Q A friend of mine has a large amount of credit card debt. Where can she
find information about whether it's better to get a home equity loan or a line
of credit?
ANDREA, MINNEAPOLIS
A Interest rates on home equity loans and home equity lines of credit
are almost always lower than non-introductory credit card rates. Current
interest rates, loan cost information and helpful calculators can be found on
websites such as www.bankrate.com. You
could also call banks in the area to see whether they offer any unpublished
promotional rates.
However, when deciding between a home equity credit line and a home equity
loan, there are other factors to consider besides interest rates and fees.
For one, you need to have available equity in your home to borrow against.
Traditionally, lenders like to see a loan-to-value ratio of 80 percent or less.
In other words, if your home is valued at $200,000, the first mortgage and any
additional home-equity loans should total less than $160,000. However, many
lenders today offer loans up to 100 percent of home value.
You should also understand the differences in a credit line vs. a home equity
loan. A credit line is revolving, with a variable interest rate that fluctuates
depending on market conditions. A credit line requires monthly interest-only
payments.
A home equity loan, however, typically requires monthly principal and
interest payments, does not allow for additional funds to be drawn after the
loan is originated, and charges a fixed rate of interest. Often, home equity
loans will have a slightly higher interest rate than a credit line because a
borrower is charged a premium for locking in a fixed rate.
When using home equity to pay off high-interest credit cards, it often makes
sense to opt for a home equity loan.
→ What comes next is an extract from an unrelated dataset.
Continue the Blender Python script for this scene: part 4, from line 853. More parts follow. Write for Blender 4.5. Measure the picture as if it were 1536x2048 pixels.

This way you aren't tempted to treat your
home as a cash machine and draw on a credit line to make everyday purchases.
Also, the required monthly payments have a portion of loan principal built in,
forcing you to gradually pay down the outstanding balance.
Equity in your home can be a great tool to effectively eliminate debt.
However, you need to be diligent at paying down the loan principal and avoid
building additional credit card debt. Also understand that the loan is secured
by your home and that if you stop making payments, the bank has the right to the
collateral you put up to secure the loan -- your home.